• _TASK DESCRIPTION_:
Identify the lines that contain the word "part", then copy them.

• _INFORMATION PROVIDED_:
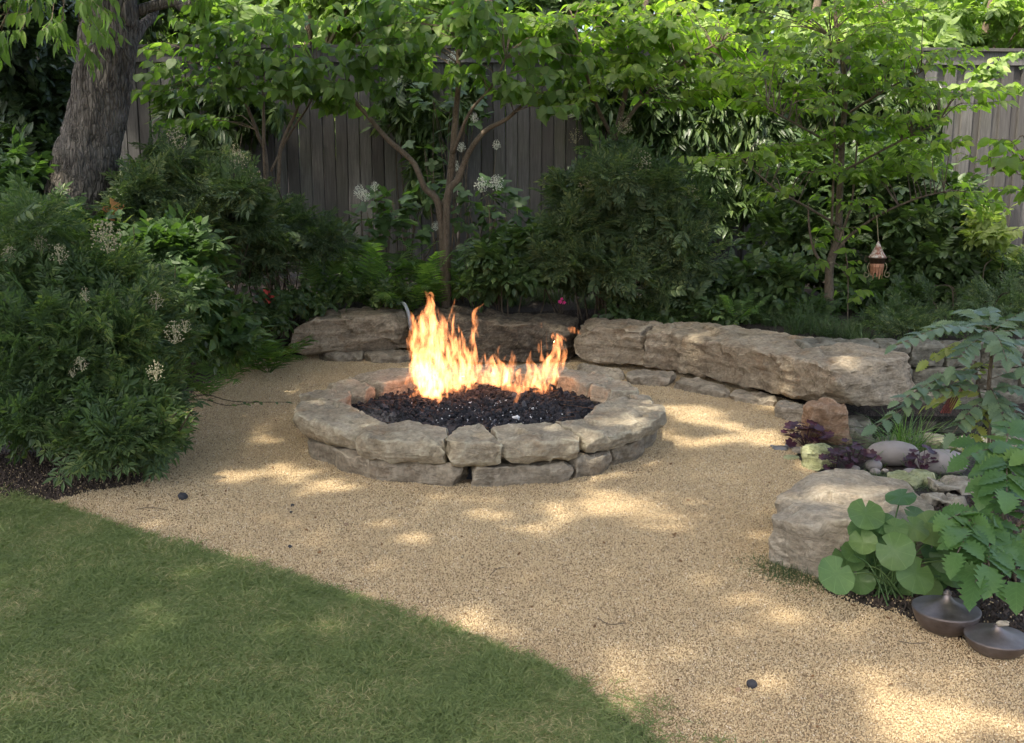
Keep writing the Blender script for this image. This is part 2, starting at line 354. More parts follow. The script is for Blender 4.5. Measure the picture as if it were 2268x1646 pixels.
M['pale_leaf'] = leaf_mat('pale_new_leaf', (.24, .30, .09), (.36, .42, .15), None, .45)
M['dead_leaf'] = leaf_mat('dead_leaf', (.14, .07, .03), (.22, .12, .05), None, .1, .8)
M['pipe'] = plain('grey_pipe', (.42, .44, .44), .5, .1, .1)
s = NT('pond_water'); s.set(Base_Color=(.008, .012, .008), Roughness=.06); n = s.noise(s.pos(), 9, 3); s.bump(n, .08, .02); M['water'] = s.m
# ------------------------------------------------------------------ ground
BX = np.array([-10, -3.6, -2.9, -2.1, .6, 1.2, 1.74, 2.4, 2.65, 7, 14]); BY = np.array([8.6, 8.9, 9.6, 10.0, 10.05, 9.6, 9.45, 8.35, 8.02, 7.95, 7.9])
def H(x, y):
    yb = np.interp(x, BX, BY); wd = np.interp(x, [-3.6, -2.2], [1.8, .28]); t = np.clip((y - yb)/wd, 0, 1); t = t*t*(3 - 2*t)
    u = np.clip((y - yb - 1)/2.5, 0, 1)
    h = .40*t + .10*u + .03*t*vn(np.stack([x*1.5, y*1.5, x*0], -1), 3)
    p = np.clip(1 - np.maximum(np.abs(x - 3.35)/1.05, np.abs(y - 7.15)/.68), 0, 1); h = h - .30*np.clip(p*3, 0, 1)
    lf = np.clip((-2.2 - x)/2, 0, 1)*np.clip((y - 5.2)/3, 0, 1)*.10
    return h + lf - .012
xs = np.concatenate([[-300, -80, -30, -18], np.arange(-12, 12.01, .14), [18, 30, 80, 300]]); ys = np.concatenate([[-300, -60, -15, -5], np.arange(-2, 15.01, .14), [20, 40, 100, 400]])
gx, gy = np.meshgrid(xs, ys, indexing='ij'); V = np.stack([gx, gy, H(gx, gy)], -1).reshape(-1, 3)
i, j = np.meshgrid(np.arange(len(xs) - 1), np.arange(len(ys) - 1), indexing='ij'); a = i*len(ys) + j
F = np.stack([a, a + len(ys), a + len(ys) + 1, a + 1], -1).reshape(-1, 4)
tag(part('ground', V, F, M['soil'], smooth=True), kind='structure')
LAWN_EDGE = [(-60, 1104), (0, 1110), (60, 1112), (120, 1125), (200, 1152), (280, 1184), (360, 1206), (430, 1228), (500, 1246), (580, 1264), (650, 1283), (740, 1316), (830, 1347), (900, 1378), (960, 1395), (1050, 1424), (1120, 1450), (1180, 1474), (1250, 1512), (1310, 1546), (1380, 1592), (1440, 1640), (1490, 1690)]
le = np.array([D(*p)[:2] for p in LAWN_EDGE])
def inset(poly, z):
    from mathutils.geometry import tessellate_polygon
    P = [Vector((p[0], p[1], z)) for p in poly]; T = tessellate_polygon([P]); V = np.array(P); F = np.array(T)
    n = np.cross(V[F[:, 1]] - V[F[:, 0]], V[F[:, 2]] - V[F[:, 0]])[:, 2]; F[n < 0] = F[n < 0][:, ::-1]; return V, F
lawn_poly = np.vstack([[-60, le[0, 1] + .4], [-5, le[0, 1] + .1], le, [1.2, 1.4], [1.4, -20], [-60, -20]])
GR = [(110, 1113), (200, 1090), (300, 1075), (330, 1062), (350, 1040), (350, 960), (370, 900), (410, 850), (470, 815), (560, 798), (640, 792), (760, 775), (1000, 775), (1280, 790)]
gr = [D(*p)[:2] for p in GR]
gr += [np.array(q) for q in [(1.35, 9.3), (1.75, 8.75), (2.2, 7.75), (2.4, 7.2)]]
gr += [D(*p)[:2] for p in [(1870, 950), (1800, 985), (1760, 1010), (1790, 1040), (1900, 1075), (1900, 1200), (1800, 1290), (1850, 1325), (1990, 1360), (2060, 1395), (2160, 1425), (2300, 1462)]]
gr += [np.array(q) for q in [(2.6, 3.1), (2.6, .8), (1.1, .8)]] + [p for p in (le[::-1][:-2] - np.array([.12, .12]))]
GP = np.array(gr); V, F = inset(GP, 0.0); tag(part('gravel_path', V, F, M['gravel_bed']), kind='structure')
V, F = inset(lawn_poly, .006); tag(part('lawn_bed', V, F, M['lawn_soil']), kind='structure')
V, F = inset([(2.3, 6.45), (4.6, 6.45), (4.6, 7.95), (2.3, 7.95)], -.10); tag(part('pond_water', V, F, M['water']), kind='structure')

# points carrying small instanced pieces (what nobody could count)
def scatter_points(name, P, rot, scl, meshes, mat, label, cat):
    me = bpy.data.meshes.new(name); me.vertices.add(len(P)); me.vertices.foreach_set('co', np.asarray(P, np.float32).ravel())
    a = me.attributes.new('rot', 'FLOAT_VECTOR', 'POINT'); a.data.foreach_set('vector', np.asarray(rot, np.float32).ravel())
    a = me.attributes.new('scl', 'FLOAT_VECTOR', 'POINT'); a.data.foreach_set('vector', np.asarray(scl, np.float32).ravel())
    me.materials.append(mat); o = link(name, me); tag(o, label, cat, kind='stuff')
    g = bpy.data.node_groups.new(name + '_nodes', 'GeometryNodeTree')
    g.interface.new_socket('Geometry', in_out='INPUT', socket_type='NodeSocketGeometry'); g.interface.new_socket('Geometry', in_out='OUTPUT', socket_type='NodeSocketGeometry')
    N = g.nodes.new; gi = N('NodeGroupInput'); go = N('NodeGroupOutput'); ip = N('GeometryNodeInstanceOnPoints'); mp = N('GeometryNodeMeshToPoints')
    g.links.new(gi.outputs[0], mp.inputs[0]); g.links.new(mp.outputs[0], ip.inputs['Points']); ip.inputs['Pick Instance'].default_value = True
    jg = N('GeometryNodeJoinGeometry')
    for m in meshes:
        if mat and not m.materials: m.materials.append(mat)
        src = bpy.data.objects.new(name + '_piece', m); oi = N('GeometryNodeObjectInfo'); oi.inputs['Object'].default_value = src; oi.inputs['As Instance'].default_value = True
        g.links.new(oi.outputs['Geometry'], jg.inputs[0])
    g.links.new(jg.outputs[0], ip.inputs['Instance'])
    for nm, sock in (('rot', 'Rotation'), ('scl', 'Scale')):
        na = N('GeometryNodeInputNamedAttribute'); na.data_type = 'FLOAT_VECTOR'; na.inputs['Name'].default_value = nm
        if sock == 'Rotation':
            er = N('FunctionNodeEulerToRotation'); g.links.new(na.outputs[0], er.inputs[0]); g.links.new(er.outputs[0], ip.inputs[sock])
        else: g.links.new(na.outputs[0], ip.inputs[sock])
    g.links.new(ip.outputs[0], go.inputs[0]); md = o.modifiers.new('scatter', 'NODES'); md.node_group = g; return o
def sample_view(n, poly, y0, y1, bias=1.0, margin=60):
    out = []; tot = 0
    while tot < n:
        m = n*2; y = y0 + (y1 - y0)*rng.random(m)**bias; x = (rng.random(m)*2 - 1)*(y*.56 + .15)
        ok = inside(poly, x, y); out.append(np.stack([x[ok], y[ok]], 1)); tot += ok.sum()
    return np.vstack(out)[:n]
def rock_piece(seed, s=(1, .75, .6)):
    r = np.random.default_rng(seed); q, F = cube_grid(2, 2, 2); q = nrm(q)*r.uniform(.75, 1.15, (len(q), 1))*np.array(s); return mesh('piece', q, F)
NG = 400000
p = sample_view(NG, GP, 2.6, 9.9, 1.0)
edge = fbm(np.stack([p[:, 0]*5, p[:, 1]*5, p[:, 0]*0], -1), 3, 9)*.05
p = p[~((p[:, 0] < -1.3) & inside(lawn_poly + 0, p[:, 0], p[:, 1]) & (edge < .0))]
r2 = (p[:, 0] + .21)**2 + (p[:, 1] - 6.72)**2; p = p[(r2 > 1.05**2)]
n = len(p); sz = (.0022 + .0021*rng.random(n)**1.5)*np.interp(p[:, 1], [3, 6, 10], [1, 1.35, 1.7])
scatter_points('gravel', np.c_[p, rng.uniform(.0, .006, n)], rng.uniform(-3, 3, (n, 3)), np.repeat(sz[:, None], 3, 1), [rock_piece(k) for k in range(4)], M['grain'], 'tan crushed gravel covering the patio around the fire pit', 'gravel')
q = sample_view(900, GP, 2.8, 9.5); n = len(q)
fm_ = [mesh('flake', np.array([(-.5, -.9, 0), (.5, -.8, .15), (.6, .2, 0), (0, 1.1, .2), (-.6, .3, .1)]), [np.array([[0, 1, 2, 4]]), np.array([[4, 2, 3]])])]
scatter_points('leaf_litter', np.c_[q, np.full(n, .008)], np.c_[rng.uniform(-.5, .5, (n, 2)), rng.uniform(-3, 3, n)], np.repeat((.003 + .009*rng.random(n)**3)[:, None], 3, 1), fm_, M['dead_leaf'], 'crumbs of dead leaves and bark scattered on the gravel', 'leaf litter')
# a thin spill of gravel and bark chips over the soil at the edges
q = np.vstack([sample_view(60000, np.array([(-3.2, 5.0), (-1.6, 4.7), (-1.5, 6.4), (-3.4, 6.0)]), 4.6, 6.4), sample_view(40000, np.array([(1.2, 3.2), (2.6, 3.2), (2.6, 5.0), (1.2, 5.0)]), 3.2, 5.0)]); q = q[~inside(GP, q[:, 0], q[:, 1])]
q = q[rng.random(len(q)) < np.where(inside(GP, q[:, 0] + rng.normal(0, .06, len(q)), q[:, 1] + rng.normal(0, .06, len(q))), .9, np.where(q[:, 0] < 0, np.clip(.06 + .45*np.exp(-((q[:, 1] - 4.95)/.2)**2), 0, 1), .04))]; n = len(q)
scatter_points('scattered_gravel', np.c_[q, H(q[:, 0], q[:, 1]) + .004], rng.uniform(-3, 3, (n, 3)), np.repeat((.003 + .003*rng.random(n))[:, None], 3, 1), [rock_piece(k + 9) for k in range(3)], M['grain'], 'loose gravel spilled over the dark mulch beside the lawn', 'gravel')
q = np.vstack([sample_view(9000, np.array([(-3.6, 4.8), (-1.4, 4.7), (-1.4, 6.0), (-3.6, 6.4)]), 4.6, 6.4), sample_view(7000, np.array([(1.2, 3.2), (2.6, 3.2), (2.8, 5.5), (1.4, 5.2)]), 3.2, 5.5)]); jj_ = rng.normal(0, .07, q.shape); q = q[~inside(GP, q[:, 0], q[:, 1]) & ~inside(GP, q[:, 0] + jj_[:, 0], q[:, 1] + jj_[:, 1])]; n = len(q)
scatter_points('bark_mulch', np.c_[q, H(q[:, 0], q[:, 1]) + .006], rng.uniform(-3, 3, (n, 3)), np.c_[rng.uniform(.008, .022, n), rng.uniform(.003, .007, n), rng.uniform(.002, .004, n)], [rock_piece(k + 19, (1, 1, 1)) for k in range(3)], plain('bark_chip', (.06, .042, .03), .9, 0, .5, 30), 'dark shredded bark mulch on the planting beds', 'mulch')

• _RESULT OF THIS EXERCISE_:
Keep writing the Blender script for this image. This is part 2, starting at line 354. More parts follow. The script is for Blender 4.5. Measure the picture as if it were 2268x1646 pixels.
tag(part('ground', V, F, M['soil'], smooth=True), kind='structure')
GP = np.array(gr); V, F = inset(GP, 0.0); tag(part('gravel_path', V, F, M['gravel_bed']), kind='structure')
V, F = inset(lawn_poly, .006); tag(part('lawn_bed', V, F, M['lawn_soil']), kind='structure')
V, F = inset([(2.3, 6.45), (4.6, 6.45), (4.6, 7.95), (2.3, 7.95)], -.10); tag(part('pond_water', V, F, M['water']), kind='structure')